A hat-trick of successes for Piers Lane, the Goldner String Quartet, and Hyperion! Following memorable releases devoted respectively to piano quintets by Ernest Bloch and then Frank Bridge (links below), Lane and the Goldner members now turn their attention to Dvořák’s two piano quintets, both in A major.

As before, one is impressed by the teamwork between these five musicians, beautifully captured here in an intimate, faithful and airy recording, Lane leading off the earlier of these Dvořák works with affecting phrases before being answered by Julian Smiles’s expressive cello, the rest of the players then unfolding a sunny and lilting discourse of music with a generous if sometimes turbulent heart. There’s a likeable ease to this account, one with spontaneous fluctuations, Dvořák’s score singing and dancing, but always with purpose – the coda to the first movement is particularly resolute. The Andante sostenuto middle movement is especially heartfelt, these musicians digging deep into its possibilities while preserving that essential Dvořákian quality of naturalness, and rounded-off with an excitingly whirling and red-blooded interpretation of the uninhibited finale – very much from Bohemia’s woods and fields.

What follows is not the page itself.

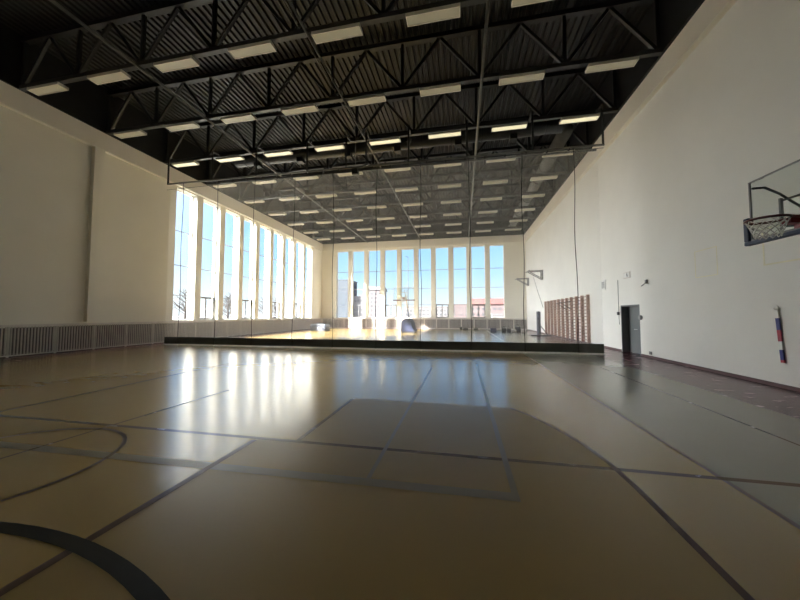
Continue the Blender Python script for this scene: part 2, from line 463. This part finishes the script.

Originally composed in 1872, Dvořák revised the first of his piano quintets in 1887, the same year that he composed his ‘other’ (four-movement) A major piano quintet, one of the jewels of the chamber-music literature, here receiving a performance completely worthy of its greatness. Once again it is cello and piano that begin the work, Smiles producing honeyed tone and Lane receptive and productive in his figuration. With all the strings in play, the music leaps off the page in an act of faith, changes of mood (from poetic to fiery) and dynamics encompassed as a single act, the repeat of the exposition (returned to with inevitability) giving the movement its own largesse and an timing-equality with the ‘Dumka’ movement that follows, Lane immediately capturing the sad refrain that opens this diverse creation which develops to expression of great eloquence, these five musicians capturing fully the music’s intensity and loquaciousness. With the scherzo nimbly turned, its trio melting in the mouth in its seductiveness, and a finale exuding joy and clarity without being pushed beyond itself, such pleasurable music-making completes a classic record of wonderful music beautifully played and superbly recorded, the music’s import and detailing so faithfully realised by the interpreters and captured pristinely by the control room.

Whatever Piers Lane and the Goldner Quartet give us next, it will be worth listening to.